Because, you know, we’re adults, right? I get pissed off when somebody sanctimoniously insinuates that I need help dressing myself; I’ve been doing that on my own since I was thirty. I feel like most people have a similar reaction when they’re told what to do or how to live when they haven’t actually asked for help. For example, we’re bombarded from all sides by messages from various camps in the health and fitness industries about the diets and workouts and fitness fads du jour:
Lots of the messages are in direct conflict with each other and lots of them are downright ridiculous. So how’s anyone supposed to weigh the good information against the bad? Most people either end up with a bad case of analysis paralysis and continue the way they were going, or they vascillate between this extreme diet or that extreme exercise program, don’t execute them well (because they’re unsustainable), don’t see results, and end up bitter and resentful of the whole process. They stick their socks back on the wrong feet and think ‘fuck you’ and continue with what worked until the next quick fix comes along.
We don’t like being told what to do.
Problem is, the more moderate, kinda common-sense healthy lifestyle ads, the Canada Food Guide, initiatives like Participaction (remember them? Hal Johnson and Joanne MacLeod?), and Weight Watchers are delivered in such a syrupy Barney-the-purple-dinosaur tone that it’s hard to swallow at best, and patronizing and insulting at worst. But that knee-jerk fuck you reaction becomes especially dangerous when some guru or other sticks his stupid nose out from under the rock where he lives and says “hey! Fuck the establishment! Who’s with me?” because then, somehow, that guy manages to gather a more rabid following than Hal Johnson and Joanne MacLeod ever did. And obviously, as people are eager to point out, the Canada Food Guide is paid for by Big Dairy and Big Wheat so screw moderation – cut out dairy and grains and go Paleo! You’re gonna tell us too much bacon is bad for us? Screw you, we’re going keto so that we can live on cheese and bacon and peanut butter, motherfuckers! AND we’re gonna get all hot and jacked and sexy while we do it…until our hearts explode all over our chest cavities.

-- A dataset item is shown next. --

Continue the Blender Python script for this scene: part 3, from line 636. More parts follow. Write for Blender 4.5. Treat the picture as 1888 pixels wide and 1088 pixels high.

The health and fitness industries need to be better at getting information across. It’s not even the delivery of information that’s the issue; we KNOW damn well that we should eat more green things and we KNOW that too many refined carbs are probably going to end up causing weight gain and we KNOW that we should move our bodies every day…the problem is not that people don’t know what to do. The problem is not information, the problem is execution. HOW to change for the better. Like, how much extra work/money/time/effort will it take to make better choices and how long will it take to pay off? What will I have to give up to get the body I want or feel the way I want to feel? How do I make myself feel better if I don’t have hyperpalatable food to distract me or make the bad feelings go away? And if I define myself by my body type/pain/nerdiness then who will I be if I change how I live? Those are big questions.
Now, how to make real change happen? And I’m not talking here about any bullshit skinny tea cleanses or elite athlete Xtreme workout programs; I’m talking about real, sustainable change for the better. Change that doesn’t happen quickly but change that sticks. Here’s what I think: I think everybody needs some help. EVERYONE. Whether it’s from a family doctor, counsellor, dietician, coach, or (you saw this one coming, didn’t you?) personal trainer that you can trust – everyone needs a nudge in the right direction sometimes. Some people need more nudging than others. But we have to help each other and INSPIRE each other to be our best…or we can fold our arms and keep putting our left socks on our right feet.